Job » The line containing "return unit(r.normal(0, 1, (n, 3)))" marks the end: extract everything from the first line of the data through that line, exactly, with no pictures.

Material provided »

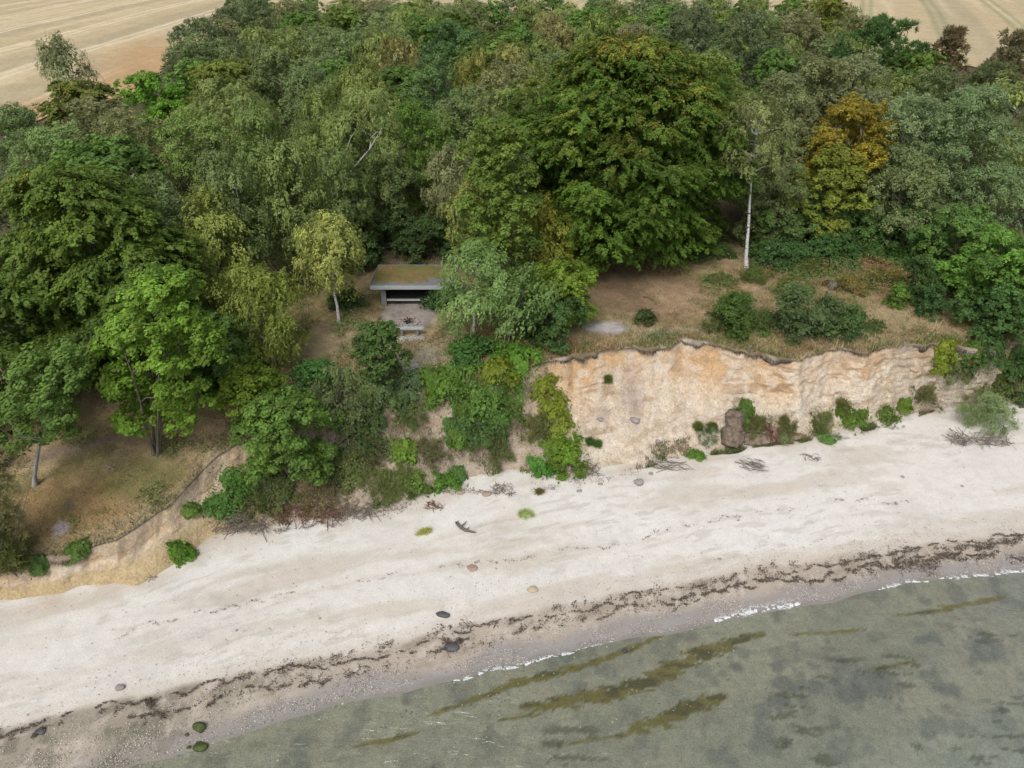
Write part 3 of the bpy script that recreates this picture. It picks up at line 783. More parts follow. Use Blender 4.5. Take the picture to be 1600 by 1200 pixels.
# ------------------------------------------------------------------ stubble fields behind the wood
def field(name, X, Y, inside, rust, ang, seed):
    Z = upland(X, Y, c_tp(X)[0], c_tp(X)[1]) + .12
    C = np.zeros(X.shape + (3,)) + np.array([.45, .36, .215])
    q = X * cos(ang) - Y * sin(ang) + 5 * (fbm(X, Y, 60, 2, seed) - .5)
    C = lay(C, (.55, .45, .28), sstep(.5, .7, fbm(q, Y * .04, 2.2, 3, seed + 1)) * .8)
    C = lay(C, (.36, .30, .19), sstep(.5, .68, fbm(q, Y * .03, 5, 3, seed + 2)) * .7)
    tram = np.abs(((q / 13.0) % 1) - .5) * 13
    tl = (1 - sstep(.25, .6, np.abs(tram - .9)))
    C = lay(C, (.64, .53, .36) if seed == 1 else (.28, .27, .14), tl * .85)
    C = lay(C, (.42, .27, .13), rust(X, Y))
    V = np.stack([X, Y, Z], -1).reshape(-1, 3); F = grid_faces(*X.shape)
    keep = inside(X, Y).ravel()[F].all(1)
    me = mesh_from(name, V, F[keep], C.reshape(-1, 3), smooth=True)
    tag(obj(name, me, M['field']), kind='structure')
xa = np.arange(-330, -40, .7)[None, :]; ya = np.arange(60, 470, 1.0)[:, None]
X, Y = np.broadcast_arrays(xa, ya); X = X.copy(); Y = Y.copy()
Lx = np.array([-70, -52, -45, -47, -52, -60, -70, -66]); Ly = np.array([60, 74, 92, 105, 120, 160, 205, 470])
lin = lambda Y: np.interp(Y, Ly, Lx)
field('stubble_field', X, Y, lambda X, Y: X < lin(Y) + 2 * (fbm(X, Y, 6, 3, 201) - .5), lambda X, Y: (sstep(-14, -4, X - lin(Y)) * (1 - sstep(120, 150, Y)) * .9), .03, 1)
xa = np.arange(-60, 330, .8)[None, :]; ya = np.arange(88, 470, 1.0)[:, None]
X, Y = np.broadcast_arrays(xa, ya); X = X.copy(); Y = Y.copy()
Rx = np.array([-60, 40, 62, 72, 90, 140, 330]); Ry = np.array([128, 120, 110, 104, 96, 90, 86])
field('stubble_field', X, Y, lambda X, Y: Y > np.interp(X, Rx, Ry) + 3 * (fbm(X, Y, 6, 3, 203) - .5), lambda X, Y: sstep(10, 2, Y - np.interp(X, Rx, Ry)) * .3, .38, 5)
print('ground stuff ok')

# ------------------------------------------------------------------ trees and bushes
def unit(v): return v / (np.linalg.norm(v, axis=-1, keepdims=True) + 1e-9)

def sph(r, n):
    return unit(r.normal(0, 1, (n, 3)))

def leaf_quads(P, Nn, T, size, ratio):
    """pointed leaf-clump quads at P, facing Nn, long axis T"""
    T = unit(T - (T * Nn).sum(-1, keepdims=True) * Nn); B = np.cross(Nn, T)
    s = size[:, None]
    V = np.stack([P - T * s, P + B * s * ratio - T * s * .1, P + T * s, P - B * s * ratio - T * s * .1], 1)
    return V.reshape(-1, 3)

PROFILE = {
    'broad': lambda t: np.clip(1 - np.abs(t - .34) ** 2.6 / .40, .1, 1) ** .8,
    'beech': lambda t: np.sqrt(np.clip(1 - ((t - .38) / .64) ** 2, .02, 1)),
    'maple': lambda t: np.sqrt(np.clip(1 - ((t - .45) / .57) ** 2, .02, 1)),
    'birch': lambda t: np.clip(np.sin(pi * np.clip(t * .86 + .1, 0, 1)), .05, 1) ** .75,
    'willow': lambda t: np.sqrt(np.clip(1 - ((t - .42) / .6) ** 2, .02, 1)),
    'bush': lambda t: np.sqrt(np.clip(1 - (t / 1.02) ** 2, .02, 1)),
    'cone': lambda t: np.clip(1.02 - t, .06, 1) ** .75,
}
# kind: (lobes, clusters per lobe, leaves per cluster, leaf length, ratio, lobe radius share, spray size)
def crown_arrays(kind, R, H0, H1, seed, nl=26, nc=16, nleaf=34, ls=.13, ratio=.5, lobe=.34, cs=.42, style='dome', flat=1.0, droop=0.0, fill=.12):
    r = np.random.default_rng(seed); prof = PROFILE[kind]; H = H1 - H0
    # lobe centres spread over the envelope (golden spiral, jittered)
    k = np.arange(nl) + .5
    t = np.clip(k / nl + r.normal(0, .07, nl), .02, .99); t = t ** .9
    th = k * 2.39996 + r.normal(0, .35, nl)
    rho = prof(t) * r.uniform(.5, .86, nl) * (1 - lobe * .35)
    if kind == 'bush': rho = prof(t) * r.uniform(.2, 1.0, nl)
    lean = r.normal(0, .05, 2)
    LC = np.stack([np.cos(th) * rho * R + lean[0] * R * t, np.sin(th) * rho * R + lean[1] * R * t, H0 + t * H * .94], -1)
    LR = lobe * R * (r.uniform(.65, 1.25, nl) if kind != 'bush' else r.uniform(.35, 1.2, nl))
    # clusters on the outer, upper side of each lobe
    d = sph(r, nl * nc).reshape(nl, nc, 3)
    out = unit(np.stack([np.cos(th), np.sin(th), .5 + 1.1 * (t - .4)], -1))
    d = unit(d + out[:, None] * .75 + np.array([0, 0, .25]))
    CC = LC[:, None] + d * (LR[:, None, None] * r.uniform(.55, 1.05, (nl, nc, 1))) * np.array([1, 1, .8 * flat])
    CD = d.reshape(-1, 3); CC = CC.reshape(-1, 3)
    nC = len(CC)
    lobe_b = np.repeat(r.uniform(0, 1, nl), nc)
    cb = np.clip(.5 * lobe_b + .5 * r.random(nC), 0, 1)
    hi = (CC[:, 2] - H0) / H
    cy = np.clip(.45 * fbm(CC[:, 0] + 50, CC[:, 1] + CC[:, 2] * .7, R * .45, 3, seed) + .30 * hi + .25 * r.random(nC), 0, 1)
    n = nC * nleaf
    Cc = np.repeat(CC, nleaf, 0); D = np.repeat(CD, nleaf, 0); sc_ = np.repeat(r.uniform(.7, 1.3, nC), nleaf)[:, None] * cs
    if style == 'dome':
        q = unit(sph(r, n) + D * .9); P = Cc + q * sc_ * r.uniform(.35, 1, (n, 1)) * np.array([1, 1, .75])
        Nn = unit(q * .8 + np.array([0, 0, .7]) + r.normal(0, .32, (n, 3))); T = r.normal(0, 1, (n, 3))
    elif style == 'spray':
        hd = unit(D * np.array([1, 1, .05]) + 1e-3); sd = np.cross(hd, np.array([0, 0, 1.0]))
        a = r.random((n, 1)) ** .7; w = r.uniform(-1, 1, (n, 1)) * (1 - a * .75) * .6
        P = Cc + sc_ * (hd * (a * 2.0 - .6) + sd * w) + np.array([0, 0, 1]) * (sc_ * (.12 - .45 * a * a) + r.normal(0, .06, (n, 1)))
        Nn = unit(np.array([0, 0, 1.0]) + hd * .45 + r.normal(0, .3, (n, 3))); T = hd + sd * np.sign(w) * .6 + r.normal(0, .3, (n, 3))
    elif style == 'strand':
        st = nleaf // 6; sid = np.tile(np.repeat(np.arange(6), st + 1)[:nleaf], nC) + np.repeat(np.arange(nC), nleaf) * 6
        o = (sph(r, nC * 6) * .6 + np.repeat(CD, 6, 0) * .5)[sid] * sc_
        a = r.random((n, 1))
        P = Cc + o + np.array([0, 0, -1.0]) * a * sc_ * 1.15 + unit(o) * sc_ * .35 * np.sin(a * 2.2) + r.normal(0, .05, (n, 3))
        Nn = unit(D * .7 + unit(o) * .5 + np.array([0, 0, .35]) + r.normal(0, .3, (n, 3))); T = np.array([0, 0, -1.0]) + r.normal(0, .4, (n, 3))
    elif style == 'fluff':
        q = unit(sph(r, n) + D * .7 + np.array([0, 0, .15])); P = Cc + q * sc_ * r.uniform(.25, 1.05, (n, 1)) * np.array([1, 1, .85])
        P[:, 2] -= .25 * cs * r.random(n) ** 2
        Nn = unit(q * .7 + np.array([0, 0, .45]) + r.normal(0, .33, (n, 3))); T = np.array([0, 0, -.5]) + r.normal(0, .8, (n, 3))
    elif style == 'tuft':
        q = unit(sph(r, n) + D * .5 + np.array([0, 0, .35])); P = Cc + q * sc_ * r.uniform(.2, .8, (n, 1))
        T = q + r.normal(0, .25, (n, 3)); Nn = unit(np.cross(q, r.normal(0, 1, (n, 3))))
    if kind == 'bush':                                           # stray shoots make a ragged edge
        st_ = r.random(n) < .22; P[st_] += r.normal(0, .16 * min(R, 1.2), (int(st_.sum()), 3)) * np.array([1.2, 1.2, .8])
    P[:, 2] -= droop * (np.hypot(P[:, 0], P[:, 1]) / R) ** 2 * H
    col = np.stack([np.repeat(cb, nleaf), np.clip(np.repeat(cy, nleaf) + r.normal(0, .06, n), 0, 1), r.random(n)], -1)
    size = ls * r.uniform(.65, 1.3, n)
    # a looser filling inside so that the crown is not hollow
    nf = int(n * fill)
    if nf:
        i = r.integers(0, n, nf); ax = np.stack([P[i, 0] * 0, P[i, 1] * 0, P[i, 2]], -1)
        f = r.uniform(.25, .8, (nf, 1)); P2 = ax + (P[i] - ax) * f; P2[:, 2] -= .05 * H
        P = np.concatenate([P, P2]); Nn = np.concatenate([Nn, unit(r.normal(0, 1, (nf, 3)))]); T = np.concatenate([T, r.normal(0, 1, (nf, 3))])
        size = np.concatenate([size, np.full(nf, ls * 1.5)]); col = np.concatenate([col, col[i]])
    P[:, 2] = np.maximum(P[:, 2], .08 + .1 * r.random(len(P)))
    return leaf_quads(P, Nn, T, size, ratio), np.repeat(col, 4, 0), LC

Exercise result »
Write part 3 of the bpy script that recreates this picture. It picks up at line 783. More parts follow. Use Blender 4.5. Take the picture to be 1600 by 1200 pixels.
# ------------------------------------------------------------------ stubble fields behind the wood
def field(name, X, Y, inside, rust, ang, seed):
    Z = upland(X, Y, c_tp(X)[0], c_tp(X)[1]) + .12
    C = np.zeros(X.shape + (3,)) + np.array([.45, .36, .215])
    q = X * cos(ang) - Y * sin(ang) + 5 * (fbm(X, Y, 60, 2, seed) - .5)
    C = lay(C, (.55, .45, .28), sstep(.5, .7, fbm(q, Y * .04, 2.2, 3, seed + 1)) * .8)
    C = lay(C, (.36, .30, .19), sstep(.5, .68, fbm(q, Y * .03, 5, 3, seed + 2)) * .7)
    tram = np.abs(((q / 13.0) % 1) - .5) * 13
    tl = (1 - sstep(.25, .6, np.abs(tram - .9)))
    C = lay(C, (.64, .53, .36) if seed == 1 else (.28, .27, .14), tl * .85)
    C = lay(C, (.42, .27, .13), rust(X, Y))
    V = np.stack([X, Y, Z], -1).reshape(-1, 3); F = grid_faces(*X.shape)
    keep = inside(X, Y).ravel()[F].all(1)
    me = mesh_from(name, V, F[keep], C.reshape(-1, 3), smooth=True)
    tag(obj(name, me, M['field']), kind='structure')
xa = np.arange(-330, -40, .7)[None, :]; ya = np.arange(60, 470, 1.0)[:, None]
X, Y = np.broadcast_arrays(xa, ya); X = X.copy(); Y = Y.copy()
Lx = np.array([-70, -52, -45, -47, -52, -60, -70, -66]); Ly = np.array([60, 74, 92, 105, 120, 160, 205, 470])
lin = lambda Y: np.interp(Y, Ly, Lx)
field('stubble_field', X, Y, lambda X, Y: X < lin(Y) + 2 * (fbm(X, Y, 6, 3, 201) - .5), lambda X, Y: (sstep(-14, -4, X - lin(Y)) * (1 - sstep(120, 150, Y)) * .9), .03, 1)
xa = np.arange(-60, 330, .8)[None, :]; ya = np.arange(88, 470, 1.0)[:, None]
X, Y = np.broadcast_arrays(xa, ya); X = X.copy(); Y = Y.copy()
Rx = np.array([-60, 40, 62, 72, 90, 140, 330]); Ry = np.array([128, 120, 110, 104, 96, 90, 86])
field('stubble_field', X, Y, lambda X, Y: Y > np.interp(X, Rx, Ry) + 3 * (fbm(X, Y, 6, 3, 203) - .5), lambda X, Y: sstep(10, 2, Y - np.interp(X, Rx, Ry)) * .3, .38, 5)
print('ground stuff ok')

# ------------------------------------------------------------------ trees and bushes
def unit(v): return v / (np.linalg.norm(v, axis=-1, keepdims=True) + 1e-9)

def sph(r, n):
    return unit(r.normal(0, 1, (n, 3)))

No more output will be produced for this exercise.